My Drive it Day quandary

| 20 Apr 2011

You won't find a bigger fan of Drive it Day than me. It's an incredibly simple and sensible idea that does the world of good for enthusiasts, their cause and, of course, the punters who have their day brightened by seeing a load of machinery that is normally locked away and unseen. And that is where I start to have issues with it. The "normally locked away and unseen" part. Now, it is certainly not my place to tell other people how and when they should use their classics, but it just strikes me as a little sad that the Federation of British Historic Vehicle Clubs needs to set aside a special occasion to encourage people to actually use their classics.
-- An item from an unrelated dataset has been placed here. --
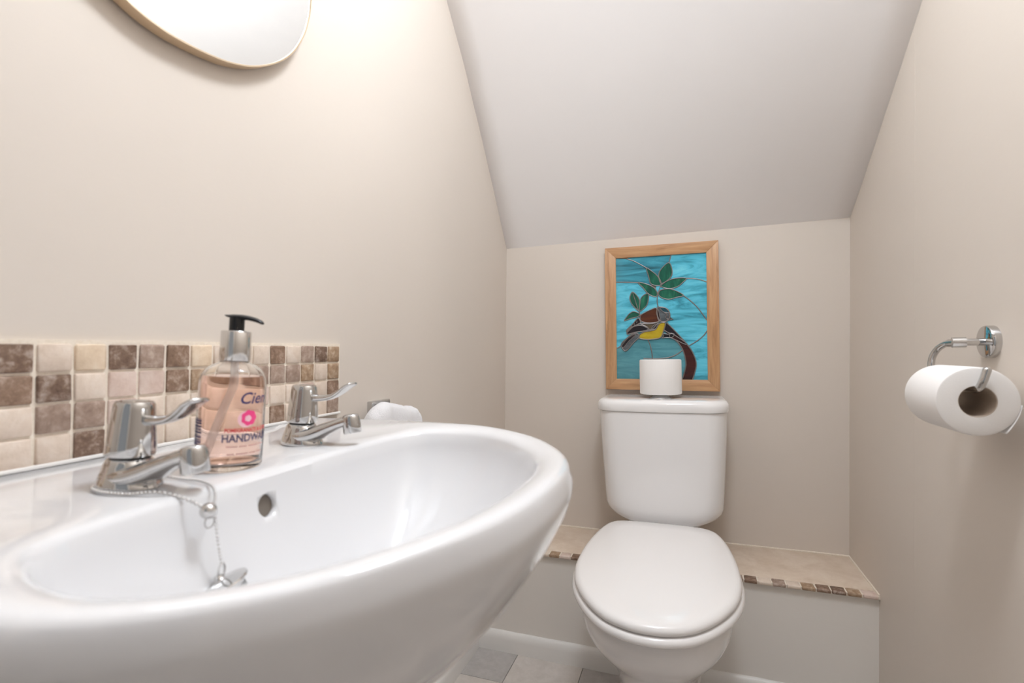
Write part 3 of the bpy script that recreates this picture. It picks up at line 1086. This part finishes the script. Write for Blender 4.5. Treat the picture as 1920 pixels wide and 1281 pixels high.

This Drive it Day, rather than being out in that glorious spring sunshine enjoying – and sharing the enjoyment of - a classic, I was locked away in the house decorating. Obviously the panic to get the jobs done that I might have already intimated were complete, before my family came back from a two week break in France was a big factor, but I also realised that I simply didn't feel beholden to take part in Drive it Day. Sad, but true. I drive a classic every day, so it doesn't apply to me. That's the thinking anyway. Thinking that is fundamentally flawed, admittedly, but I am just being honest about how I feel about it. And that is that the very existence of Drive it Day creates a perception that the event is for the fair-weather fans only. Nothing could be further from the truth, but that is the way it seems.

While agonising over this, I discussed it with C&SC's other full-time classic commuter Martin Port and found that he felt exactly the same about it. He went to the tip in his Landie on Drive it Day, but not because it was Drive it Day, he just needed to go to the tip.

So, despite all the good it does – and I do feel dutibound to take part when there isn't 14 hours of glossing to do – a little bit of me wonders whether the concept of Drive it Day might actually create a tiny schism in our hobby just as much as it cements it together. And it does this by creating at the very least a vague  sense of a two-tier system between those of us who use classics so regularly that Drive it Day is unnecessary, and those who need to be coerced into using their cars as they could and should. So what do we do to eradicate this perception? Well, obviously, Drive it Day must continue and must continue to thrive, too, and, obviously, people like myself must dedicate ourselves wholeheartedly instead of picturing ourselves as some sort of aloof elite to whom it doesn't apply, and, obviously, nothing is every my fault and everything is everyone else's responsibility, so I have decided upon a solution: unless we want classic owners to separate into league tables based on their dedication, everyone must use their classic every day. SImple.